▶ _Direction_: Going from the top of the data below, give again each line through the one containing "from mathutils import Vector", both ends kept.

▶ _Stored data_:
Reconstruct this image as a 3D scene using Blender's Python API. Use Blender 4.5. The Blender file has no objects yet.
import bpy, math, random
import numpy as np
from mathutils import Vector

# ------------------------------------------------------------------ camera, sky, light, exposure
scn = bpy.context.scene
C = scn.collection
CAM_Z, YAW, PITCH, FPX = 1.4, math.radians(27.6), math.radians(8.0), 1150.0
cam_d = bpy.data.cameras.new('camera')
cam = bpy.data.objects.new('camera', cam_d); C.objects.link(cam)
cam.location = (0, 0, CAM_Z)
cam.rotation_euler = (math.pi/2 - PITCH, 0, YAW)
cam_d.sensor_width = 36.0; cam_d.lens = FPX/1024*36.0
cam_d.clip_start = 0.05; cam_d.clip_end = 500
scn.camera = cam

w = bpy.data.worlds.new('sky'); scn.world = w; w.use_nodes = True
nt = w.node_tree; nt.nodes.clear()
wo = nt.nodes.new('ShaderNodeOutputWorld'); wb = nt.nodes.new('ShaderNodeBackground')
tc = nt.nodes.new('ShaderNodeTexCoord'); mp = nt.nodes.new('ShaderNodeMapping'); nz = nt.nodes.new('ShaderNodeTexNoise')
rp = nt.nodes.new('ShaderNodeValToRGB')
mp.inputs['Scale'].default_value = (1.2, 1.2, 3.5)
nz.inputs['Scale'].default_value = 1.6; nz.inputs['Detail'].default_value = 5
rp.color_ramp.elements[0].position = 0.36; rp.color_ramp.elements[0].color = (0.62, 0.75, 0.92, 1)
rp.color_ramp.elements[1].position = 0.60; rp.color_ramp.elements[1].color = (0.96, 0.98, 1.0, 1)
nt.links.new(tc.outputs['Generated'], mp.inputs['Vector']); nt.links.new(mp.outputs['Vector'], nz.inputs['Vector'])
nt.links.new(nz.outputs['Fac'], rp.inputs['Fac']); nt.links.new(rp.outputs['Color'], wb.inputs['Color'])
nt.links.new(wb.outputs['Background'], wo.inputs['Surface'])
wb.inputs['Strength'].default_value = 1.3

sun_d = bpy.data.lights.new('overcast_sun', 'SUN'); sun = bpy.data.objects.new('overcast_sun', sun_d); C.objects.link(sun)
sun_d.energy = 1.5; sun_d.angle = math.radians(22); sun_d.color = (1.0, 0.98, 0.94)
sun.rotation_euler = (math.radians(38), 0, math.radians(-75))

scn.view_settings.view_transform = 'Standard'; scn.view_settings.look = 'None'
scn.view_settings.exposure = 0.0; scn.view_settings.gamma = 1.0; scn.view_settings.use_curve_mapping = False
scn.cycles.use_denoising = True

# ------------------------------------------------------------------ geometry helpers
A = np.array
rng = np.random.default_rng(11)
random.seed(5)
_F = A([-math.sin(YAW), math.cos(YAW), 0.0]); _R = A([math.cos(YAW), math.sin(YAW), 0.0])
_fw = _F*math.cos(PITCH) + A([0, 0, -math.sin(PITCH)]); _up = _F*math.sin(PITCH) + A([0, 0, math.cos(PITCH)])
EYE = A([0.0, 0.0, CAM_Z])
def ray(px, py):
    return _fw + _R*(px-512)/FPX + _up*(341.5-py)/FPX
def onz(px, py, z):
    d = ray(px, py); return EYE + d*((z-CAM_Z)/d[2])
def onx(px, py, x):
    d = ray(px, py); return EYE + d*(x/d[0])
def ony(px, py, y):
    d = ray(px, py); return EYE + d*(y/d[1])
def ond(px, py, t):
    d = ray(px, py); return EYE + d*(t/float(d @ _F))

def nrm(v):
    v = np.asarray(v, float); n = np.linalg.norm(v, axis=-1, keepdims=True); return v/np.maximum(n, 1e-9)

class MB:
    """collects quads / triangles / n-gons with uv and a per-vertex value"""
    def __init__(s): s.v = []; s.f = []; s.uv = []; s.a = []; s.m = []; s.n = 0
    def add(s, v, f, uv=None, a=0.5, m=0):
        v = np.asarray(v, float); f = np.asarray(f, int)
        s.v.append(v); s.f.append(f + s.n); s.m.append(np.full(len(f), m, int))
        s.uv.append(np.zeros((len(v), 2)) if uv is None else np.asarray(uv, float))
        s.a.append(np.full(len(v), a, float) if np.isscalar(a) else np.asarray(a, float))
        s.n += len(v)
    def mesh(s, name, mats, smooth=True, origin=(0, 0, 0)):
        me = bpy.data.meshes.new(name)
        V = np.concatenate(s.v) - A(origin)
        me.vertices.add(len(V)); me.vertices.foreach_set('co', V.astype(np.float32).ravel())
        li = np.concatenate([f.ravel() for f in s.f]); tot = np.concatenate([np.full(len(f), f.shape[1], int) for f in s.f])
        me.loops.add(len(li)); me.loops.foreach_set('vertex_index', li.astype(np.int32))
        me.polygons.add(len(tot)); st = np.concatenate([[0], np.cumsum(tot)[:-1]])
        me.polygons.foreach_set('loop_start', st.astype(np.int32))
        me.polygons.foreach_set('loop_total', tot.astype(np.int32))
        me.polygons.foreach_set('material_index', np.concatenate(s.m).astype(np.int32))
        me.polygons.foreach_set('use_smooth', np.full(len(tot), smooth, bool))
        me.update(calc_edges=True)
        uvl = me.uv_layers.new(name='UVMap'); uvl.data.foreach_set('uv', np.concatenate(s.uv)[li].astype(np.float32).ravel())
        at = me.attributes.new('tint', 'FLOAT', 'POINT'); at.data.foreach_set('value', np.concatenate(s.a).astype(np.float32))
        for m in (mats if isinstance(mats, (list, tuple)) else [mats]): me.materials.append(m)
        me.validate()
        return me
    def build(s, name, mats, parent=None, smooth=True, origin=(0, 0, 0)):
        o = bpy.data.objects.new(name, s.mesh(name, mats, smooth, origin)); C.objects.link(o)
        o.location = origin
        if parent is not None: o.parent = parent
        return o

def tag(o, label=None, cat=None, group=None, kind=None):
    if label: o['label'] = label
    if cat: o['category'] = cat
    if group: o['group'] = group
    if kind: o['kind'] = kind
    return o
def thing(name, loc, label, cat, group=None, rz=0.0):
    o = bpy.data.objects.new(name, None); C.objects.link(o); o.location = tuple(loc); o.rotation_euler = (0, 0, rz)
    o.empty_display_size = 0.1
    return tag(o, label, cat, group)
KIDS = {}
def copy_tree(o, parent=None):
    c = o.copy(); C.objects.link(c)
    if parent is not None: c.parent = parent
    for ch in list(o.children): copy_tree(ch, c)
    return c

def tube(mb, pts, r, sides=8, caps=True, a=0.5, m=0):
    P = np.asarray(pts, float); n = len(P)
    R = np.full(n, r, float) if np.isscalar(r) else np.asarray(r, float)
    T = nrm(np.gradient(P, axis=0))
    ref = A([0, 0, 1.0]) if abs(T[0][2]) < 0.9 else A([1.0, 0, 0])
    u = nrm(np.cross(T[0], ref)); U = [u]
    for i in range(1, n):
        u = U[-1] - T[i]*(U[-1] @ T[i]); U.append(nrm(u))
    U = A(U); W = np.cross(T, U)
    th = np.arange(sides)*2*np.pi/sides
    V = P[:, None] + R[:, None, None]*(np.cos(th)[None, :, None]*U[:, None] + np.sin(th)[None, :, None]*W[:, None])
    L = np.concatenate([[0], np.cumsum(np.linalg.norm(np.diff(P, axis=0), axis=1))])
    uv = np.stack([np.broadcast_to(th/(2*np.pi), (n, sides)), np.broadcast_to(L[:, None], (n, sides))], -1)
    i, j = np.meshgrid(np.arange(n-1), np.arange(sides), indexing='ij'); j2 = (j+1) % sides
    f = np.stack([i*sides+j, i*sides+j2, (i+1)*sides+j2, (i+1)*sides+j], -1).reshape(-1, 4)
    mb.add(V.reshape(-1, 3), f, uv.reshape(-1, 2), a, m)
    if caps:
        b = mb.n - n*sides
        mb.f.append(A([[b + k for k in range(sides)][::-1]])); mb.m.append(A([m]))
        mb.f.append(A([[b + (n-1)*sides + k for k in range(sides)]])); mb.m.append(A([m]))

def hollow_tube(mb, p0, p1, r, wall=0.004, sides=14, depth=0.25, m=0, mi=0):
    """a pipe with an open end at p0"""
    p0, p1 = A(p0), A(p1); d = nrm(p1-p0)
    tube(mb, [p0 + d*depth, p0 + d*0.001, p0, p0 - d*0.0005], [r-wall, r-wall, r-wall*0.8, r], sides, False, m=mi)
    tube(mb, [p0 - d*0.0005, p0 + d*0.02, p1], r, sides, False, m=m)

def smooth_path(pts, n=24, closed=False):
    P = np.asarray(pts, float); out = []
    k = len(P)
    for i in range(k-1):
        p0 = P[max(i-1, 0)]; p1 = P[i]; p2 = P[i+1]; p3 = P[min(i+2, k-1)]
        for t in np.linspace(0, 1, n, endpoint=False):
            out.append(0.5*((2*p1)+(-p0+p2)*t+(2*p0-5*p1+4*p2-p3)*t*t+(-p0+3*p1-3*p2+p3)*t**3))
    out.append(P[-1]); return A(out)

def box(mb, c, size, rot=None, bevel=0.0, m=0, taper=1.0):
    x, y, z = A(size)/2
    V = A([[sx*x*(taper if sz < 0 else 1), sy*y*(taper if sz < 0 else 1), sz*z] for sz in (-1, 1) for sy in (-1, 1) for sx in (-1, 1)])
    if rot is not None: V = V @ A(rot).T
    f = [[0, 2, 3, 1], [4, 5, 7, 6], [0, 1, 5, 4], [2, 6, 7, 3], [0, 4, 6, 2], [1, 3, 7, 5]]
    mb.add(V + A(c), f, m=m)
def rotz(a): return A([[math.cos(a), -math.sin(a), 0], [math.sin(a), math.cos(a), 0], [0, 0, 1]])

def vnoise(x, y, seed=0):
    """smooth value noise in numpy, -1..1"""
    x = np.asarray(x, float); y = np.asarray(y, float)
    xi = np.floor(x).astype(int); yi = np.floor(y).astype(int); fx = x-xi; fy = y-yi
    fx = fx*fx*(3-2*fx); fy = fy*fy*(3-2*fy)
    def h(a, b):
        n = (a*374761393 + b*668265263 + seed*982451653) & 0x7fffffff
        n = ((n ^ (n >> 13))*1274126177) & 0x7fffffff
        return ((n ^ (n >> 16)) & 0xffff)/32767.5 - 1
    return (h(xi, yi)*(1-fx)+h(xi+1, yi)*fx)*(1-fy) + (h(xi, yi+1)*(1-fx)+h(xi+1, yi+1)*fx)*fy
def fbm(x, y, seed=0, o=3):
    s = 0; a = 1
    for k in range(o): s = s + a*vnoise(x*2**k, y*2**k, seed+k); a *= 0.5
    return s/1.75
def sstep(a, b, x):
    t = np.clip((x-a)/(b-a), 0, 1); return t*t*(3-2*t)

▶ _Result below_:
Reconstruct this image as a 3D scene using Blender's Python API. Use Blender 4.5. The Blender file has no objects yet.
import bpy, math, random
import numpy as np
from mathutils import Vector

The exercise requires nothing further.